* _Written problem_
Find the number of lines below in which the word "wide" appears, and write that number only.

------------------------

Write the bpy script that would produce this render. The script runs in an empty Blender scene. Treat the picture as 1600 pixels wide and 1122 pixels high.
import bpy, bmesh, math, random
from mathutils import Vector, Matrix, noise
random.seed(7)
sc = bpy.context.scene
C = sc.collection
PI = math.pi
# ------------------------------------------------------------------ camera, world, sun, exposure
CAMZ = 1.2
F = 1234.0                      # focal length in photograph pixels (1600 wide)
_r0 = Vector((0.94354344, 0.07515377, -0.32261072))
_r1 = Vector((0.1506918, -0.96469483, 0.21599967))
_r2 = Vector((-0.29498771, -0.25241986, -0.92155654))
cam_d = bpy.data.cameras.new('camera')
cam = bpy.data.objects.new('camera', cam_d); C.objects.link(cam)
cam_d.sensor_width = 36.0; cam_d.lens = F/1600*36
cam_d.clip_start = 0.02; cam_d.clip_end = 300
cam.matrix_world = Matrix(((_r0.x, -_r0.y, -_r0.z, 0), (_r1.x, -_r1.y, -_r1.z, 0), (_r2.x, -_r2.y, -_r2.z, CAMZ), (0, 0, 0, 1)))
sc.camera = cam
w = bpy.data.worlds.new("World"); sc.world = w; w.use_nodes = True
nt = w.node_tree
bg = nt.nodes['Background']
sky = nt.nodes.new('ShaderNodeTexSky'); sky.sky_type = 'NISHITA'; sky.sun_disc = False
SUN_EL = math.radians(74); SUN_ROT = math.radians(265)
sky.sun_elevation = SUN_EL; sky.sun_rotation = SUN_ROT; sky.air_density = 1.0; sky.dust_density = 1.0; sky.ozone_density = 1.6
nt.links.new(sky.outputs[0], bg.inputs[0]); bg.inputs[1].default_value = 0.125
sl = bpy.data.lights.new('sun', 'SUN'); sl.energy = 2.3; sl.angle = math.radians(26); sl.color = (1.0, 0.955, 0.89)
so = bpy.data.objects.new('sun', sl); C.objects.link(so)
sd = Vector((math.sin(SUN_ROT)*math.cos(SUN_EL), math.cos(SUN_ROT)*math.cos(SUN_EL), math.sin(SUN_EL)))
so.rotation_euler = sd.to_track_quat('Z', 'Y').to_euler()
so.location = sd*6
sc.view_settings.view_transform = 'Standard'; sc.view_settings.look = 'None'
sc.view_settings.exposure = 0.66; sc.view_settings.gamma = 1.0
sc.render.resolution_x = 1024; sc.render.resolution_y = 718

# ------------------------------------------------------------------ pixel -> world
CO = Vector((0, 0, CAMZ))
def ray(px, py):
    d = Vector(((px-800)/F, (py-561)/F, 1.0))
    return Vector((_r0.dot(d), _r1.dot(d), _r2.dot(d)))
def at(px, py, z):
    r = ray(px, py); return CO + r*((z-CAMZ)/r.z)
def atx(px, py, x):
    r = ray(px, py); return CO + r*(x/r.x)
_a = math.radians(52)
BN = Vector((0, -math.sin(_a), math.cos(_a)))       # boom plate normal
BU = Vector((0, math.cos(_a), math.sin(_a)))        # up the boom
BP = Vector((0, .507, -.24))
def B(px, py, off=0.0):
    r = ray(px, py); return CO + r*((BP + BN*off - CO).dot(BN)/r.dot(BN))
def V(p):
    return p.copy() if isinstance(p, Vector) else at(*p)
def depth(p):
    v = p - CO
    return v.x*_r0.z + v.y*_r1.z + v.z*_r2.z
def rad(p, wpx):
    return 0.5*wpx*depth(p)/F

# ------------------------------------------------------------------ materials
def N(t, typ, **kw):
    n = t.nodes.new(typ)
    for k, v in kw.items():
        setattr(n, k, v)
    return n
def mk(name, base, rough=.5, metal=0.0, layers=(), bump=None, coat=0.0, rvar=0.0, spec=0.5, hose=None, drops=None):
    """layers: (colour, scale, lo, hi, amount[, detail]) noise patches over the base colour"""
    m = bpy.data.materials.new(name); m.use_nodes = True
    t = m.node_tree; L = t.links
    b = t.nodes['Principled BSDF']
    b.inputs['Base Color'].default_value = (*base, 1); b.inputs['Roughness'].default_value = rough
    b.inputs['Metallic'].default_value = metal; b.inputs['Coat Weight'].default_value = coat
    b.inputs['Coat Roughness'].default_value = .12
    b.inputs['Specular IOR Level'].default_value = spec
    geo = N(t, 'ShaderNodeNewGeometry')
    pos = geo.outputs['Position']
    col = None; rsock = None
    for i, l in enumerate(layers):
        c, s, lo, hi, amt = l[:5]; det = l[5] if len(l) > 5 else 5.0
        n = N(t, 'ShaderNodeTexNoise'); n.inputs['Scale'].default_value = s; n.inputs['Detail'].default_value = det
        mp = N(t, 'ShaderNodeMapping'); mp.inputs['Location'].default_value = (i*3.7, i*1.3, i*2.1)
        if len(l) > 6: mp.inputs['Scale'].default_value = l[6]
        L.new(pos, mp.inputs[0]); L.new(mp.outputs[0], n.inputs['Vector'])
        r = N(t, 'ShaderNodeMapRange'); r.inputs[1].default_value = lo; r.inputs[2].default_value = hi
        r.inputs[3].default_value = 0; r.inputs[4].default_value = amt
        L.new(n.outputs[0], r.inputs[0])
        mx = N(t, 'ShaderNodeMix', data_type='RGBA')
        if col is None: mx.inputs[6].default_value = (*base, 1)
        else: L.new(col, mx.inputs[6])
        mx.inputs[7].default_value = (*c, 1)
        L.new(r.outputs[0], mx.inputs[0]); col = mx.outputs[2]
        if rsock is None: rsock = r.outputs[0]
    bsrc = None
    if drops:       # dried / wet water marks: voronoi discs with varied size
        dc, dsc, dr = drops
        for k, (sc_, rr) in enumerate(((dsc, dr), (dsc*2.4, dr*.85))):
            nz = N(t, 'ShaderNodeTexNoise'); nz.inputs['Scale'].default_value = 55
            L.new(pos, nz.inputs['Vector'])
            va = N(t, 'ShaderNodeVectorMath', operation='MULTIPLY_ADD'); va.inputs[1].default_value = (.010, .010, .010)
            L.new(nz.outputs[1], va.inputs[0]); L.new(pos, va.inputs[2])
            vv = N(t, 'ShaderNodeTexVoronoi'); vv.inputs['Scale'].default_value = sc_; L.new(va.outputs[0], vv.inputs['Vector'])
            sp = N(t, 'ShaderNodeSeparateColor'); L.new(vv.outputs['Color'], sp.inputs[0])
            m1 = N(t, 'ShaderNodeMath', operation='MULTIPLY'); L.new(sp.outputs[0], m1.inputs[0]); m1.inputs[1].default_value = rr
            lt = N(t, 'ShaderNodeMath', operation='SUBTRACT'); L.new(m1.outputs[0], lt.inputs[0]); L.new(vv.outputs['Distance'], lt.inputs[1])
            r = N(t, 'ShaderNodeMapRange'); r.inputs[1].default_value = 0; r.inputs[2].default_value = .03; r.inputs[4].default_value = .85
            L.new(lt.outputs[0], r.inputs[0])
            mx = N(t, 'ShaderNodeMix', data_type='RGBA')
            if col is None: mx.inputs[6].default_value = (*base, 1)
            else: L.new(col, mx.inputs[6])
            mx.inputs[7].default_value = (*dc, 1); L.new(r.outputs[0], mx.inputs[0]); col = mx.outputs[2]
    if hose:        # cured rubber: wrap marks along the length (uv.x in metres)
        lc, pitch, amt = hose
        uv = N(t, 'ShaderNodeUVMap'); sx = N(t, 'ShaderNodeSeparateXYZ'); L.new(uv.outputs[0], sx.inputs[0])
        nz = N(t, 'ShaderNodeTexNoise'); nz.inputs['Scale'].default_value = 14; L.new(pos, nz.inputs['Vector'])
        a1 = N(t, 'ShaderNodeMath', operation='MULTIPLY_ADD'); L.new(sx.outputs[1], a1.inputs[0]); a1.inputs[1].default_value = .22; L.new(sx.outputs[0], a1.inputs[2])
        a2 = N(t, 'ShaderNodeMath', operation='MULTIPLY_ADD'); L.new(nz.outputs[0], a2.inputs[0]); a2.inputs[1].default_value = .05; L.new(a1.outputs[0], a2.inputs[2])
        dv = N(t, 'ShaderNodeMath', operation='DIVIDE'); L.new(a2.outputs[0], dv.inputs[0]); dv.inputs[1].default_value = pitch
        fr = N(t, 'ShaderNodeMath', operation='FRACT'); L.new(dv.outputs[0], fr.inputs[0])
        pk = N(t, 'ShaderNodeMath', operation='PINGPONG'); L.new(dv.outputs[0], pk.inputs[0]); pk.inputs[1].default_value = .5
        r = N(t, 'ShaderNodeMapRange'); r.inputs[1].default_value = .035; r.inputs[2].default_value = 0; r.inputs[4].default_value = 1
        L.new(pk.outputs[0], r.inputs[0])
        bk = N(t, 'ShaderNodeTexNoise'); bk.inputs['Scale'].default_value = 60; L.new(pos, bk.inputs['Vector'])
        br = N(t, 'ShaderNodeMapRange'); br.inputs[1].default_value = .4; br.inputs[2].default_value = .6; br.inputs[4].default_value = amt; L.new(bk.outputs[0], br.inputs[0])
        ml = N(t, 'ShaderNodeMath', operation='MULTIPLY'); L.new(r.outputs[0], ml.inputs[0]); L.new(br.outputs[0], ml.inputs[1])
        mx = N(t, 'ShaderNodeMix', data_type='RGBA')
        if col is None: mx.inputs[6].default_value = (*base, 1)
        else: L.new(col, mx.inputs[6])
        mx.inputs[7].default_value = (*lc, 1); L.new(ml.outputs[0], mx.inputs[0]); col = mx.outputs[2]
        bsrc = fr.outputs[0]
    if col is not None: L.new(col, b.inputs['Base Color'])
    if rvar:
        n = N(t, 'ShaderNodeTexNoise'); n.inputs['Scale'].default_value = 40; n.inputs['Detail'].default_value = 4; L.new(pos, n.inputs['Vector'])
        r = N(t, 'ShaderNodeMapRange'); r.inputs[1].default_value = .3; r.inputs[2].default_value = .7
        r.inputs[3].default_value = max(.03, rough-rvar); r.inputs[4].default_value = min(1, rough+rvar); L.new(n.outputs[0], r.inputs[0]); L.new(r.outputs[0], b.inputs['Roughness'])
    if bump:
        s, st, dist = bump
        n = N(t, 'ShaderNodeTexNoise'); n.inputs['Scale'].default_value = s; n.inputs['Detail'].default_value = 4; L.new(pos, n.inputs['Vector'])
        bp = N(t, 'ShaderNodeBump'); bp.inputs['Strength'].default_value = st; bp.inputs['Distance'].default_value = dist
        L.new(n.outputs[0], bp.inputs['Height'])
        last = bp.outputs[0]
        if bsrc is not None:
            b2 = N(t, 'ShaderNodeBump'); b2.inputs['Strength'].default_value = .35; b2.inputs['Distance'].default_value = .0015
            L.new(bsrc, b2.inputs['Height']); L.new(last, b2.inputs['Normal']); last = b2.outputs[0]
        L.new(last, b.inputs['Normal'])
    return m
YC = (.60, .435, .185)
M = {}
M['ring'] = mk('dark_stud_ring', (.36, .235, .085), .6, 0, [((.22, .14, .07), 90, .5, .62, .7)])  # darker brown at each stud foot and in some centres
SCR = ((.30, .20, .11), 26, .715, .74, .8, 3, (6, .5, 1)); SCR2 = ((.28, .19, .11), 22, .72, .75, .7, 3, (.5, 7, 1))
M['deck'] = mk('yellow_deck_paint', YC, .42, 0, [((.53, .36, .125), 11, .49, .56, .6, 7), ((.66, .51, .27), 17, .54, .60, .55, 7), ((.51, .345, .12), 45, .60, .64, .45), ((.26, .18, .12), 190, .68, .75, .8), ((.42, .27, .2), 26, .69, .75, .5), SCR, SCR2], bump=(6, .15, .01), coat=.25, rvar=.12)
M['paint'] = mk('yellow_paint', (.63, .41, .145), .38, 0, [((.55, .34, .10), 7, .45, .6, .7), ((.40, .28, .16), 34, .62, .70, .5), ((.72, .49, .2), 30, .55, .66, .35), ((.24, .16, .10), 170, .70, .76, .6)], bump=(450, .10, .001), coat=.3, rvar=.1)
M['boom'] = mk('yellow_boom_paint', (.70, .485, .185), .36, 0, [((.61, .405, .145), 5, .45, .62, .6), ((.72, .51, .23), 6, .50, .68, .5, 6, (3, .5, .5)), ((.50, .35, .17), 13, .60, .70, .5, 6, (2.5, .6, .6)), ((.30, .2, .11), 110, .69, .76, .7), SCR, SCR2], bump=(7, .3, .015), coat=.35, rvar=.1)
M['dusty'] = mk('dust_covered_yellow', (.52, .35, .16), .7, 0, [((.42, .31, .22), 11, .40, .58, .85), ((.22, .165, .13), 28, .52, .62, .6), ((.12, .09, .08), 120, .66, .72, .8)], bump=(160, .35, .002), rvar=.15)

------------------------

* _Right answer_
2